**INFORMATION SHOWN**
◆ ◆ ◆ ◆ ◆ ◆ ◆

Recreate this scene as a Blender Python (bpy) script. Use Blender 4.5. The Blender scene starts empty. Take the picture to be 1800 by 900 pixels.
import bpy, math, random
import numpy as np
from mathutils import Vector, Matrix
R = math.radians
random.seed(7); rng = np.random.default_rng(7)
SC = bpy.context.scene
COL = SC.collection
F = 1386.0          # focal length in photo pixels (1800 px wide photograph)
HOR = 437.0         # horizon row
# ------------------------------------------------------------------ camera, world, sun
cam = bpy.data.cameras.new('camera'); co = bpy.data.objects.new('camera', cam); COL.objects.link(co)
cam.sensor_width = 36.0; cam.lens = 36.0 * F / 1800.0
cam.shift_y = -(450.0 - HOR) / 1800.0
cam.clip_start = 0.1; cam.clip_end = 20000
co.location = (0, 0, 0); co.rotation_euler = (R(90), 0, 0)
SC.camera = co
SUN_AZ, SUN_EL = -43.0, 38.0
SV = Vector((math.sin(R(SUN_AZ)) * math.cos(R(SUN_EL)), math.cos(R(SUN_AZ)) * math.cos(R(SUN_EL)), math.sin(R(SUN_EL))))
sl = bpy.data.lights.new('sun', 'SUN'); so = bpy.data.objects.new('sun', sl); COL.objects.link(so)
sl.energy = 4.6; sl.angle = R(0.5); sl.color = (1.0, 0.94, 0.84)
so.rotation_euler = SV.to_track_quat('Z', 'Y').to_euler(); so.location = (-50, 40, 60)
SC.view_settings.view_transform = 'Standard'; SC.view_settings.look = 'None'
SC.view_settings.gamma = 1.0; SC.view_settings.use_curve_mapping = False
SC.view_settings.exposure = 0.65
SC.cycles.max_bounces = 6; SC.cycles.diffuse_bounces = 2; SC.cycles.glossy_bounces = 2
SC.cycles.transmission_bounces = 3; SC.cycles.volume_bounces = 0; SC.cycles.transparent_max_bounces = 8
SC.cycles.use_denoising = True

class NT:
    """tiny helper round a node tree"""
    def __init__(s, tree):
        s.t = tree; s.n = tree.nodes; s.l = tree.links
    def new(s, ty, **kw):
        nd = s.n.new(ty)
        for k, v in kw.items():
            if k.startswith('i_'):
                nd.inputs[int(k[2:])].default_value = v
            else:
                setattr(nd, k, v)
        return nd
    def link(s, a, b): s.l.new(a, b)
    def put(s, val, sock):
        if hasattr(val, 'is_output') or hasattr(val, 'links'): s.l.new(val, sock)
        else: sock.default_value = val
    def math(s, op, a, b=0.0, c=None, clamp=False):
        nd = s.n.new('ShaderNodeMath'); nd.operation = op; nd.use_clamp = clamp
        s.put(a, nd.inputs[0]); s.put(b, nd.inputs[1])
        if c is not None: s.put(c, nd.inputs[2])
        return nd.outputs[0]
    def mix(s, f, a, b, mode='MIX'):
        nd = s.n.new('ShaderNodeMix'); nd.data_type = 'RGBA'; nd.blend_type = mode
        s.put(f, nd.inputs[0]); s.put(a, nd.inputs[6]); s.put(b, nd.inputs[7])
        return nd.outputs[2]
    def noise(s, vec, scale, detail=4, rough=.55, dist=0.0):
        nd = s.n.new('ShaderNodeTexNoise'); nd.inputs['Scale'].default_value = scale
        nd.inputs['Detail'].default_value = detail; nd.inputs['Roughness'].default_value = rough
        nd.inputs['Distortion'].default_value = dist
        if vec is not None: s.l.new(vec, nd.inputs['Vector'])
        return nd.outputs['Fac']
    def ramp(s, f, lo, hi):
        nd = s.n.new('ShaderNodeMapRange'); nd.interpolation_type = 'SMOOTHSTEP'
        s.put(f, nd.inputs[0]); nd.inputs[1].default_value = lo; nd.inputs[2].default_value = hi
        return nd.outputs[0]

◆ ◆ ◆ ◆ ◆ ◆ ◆

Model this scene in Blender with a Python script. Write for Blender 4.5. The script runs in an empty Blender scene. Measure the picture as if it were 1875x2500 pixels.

◆ ◆ ◆ ◆ ◆ ◆ ◆

**THE PROBLEM**
Reproduce each line of the material containing the word "scene".

**FINAL RESULT**
Recreate this scene as a Blender Python (bpy) script. Use Blender 4.5. The Blender scene starts empty. Take the picture to be 1800 by 900 pixels.
SC = bpy.context.scene
Model this scene in Blender with a Python script. Write for Blender 4.5. The script runs in an empty Blender scene. Measure the picture as if it were 1875x2500 pixels.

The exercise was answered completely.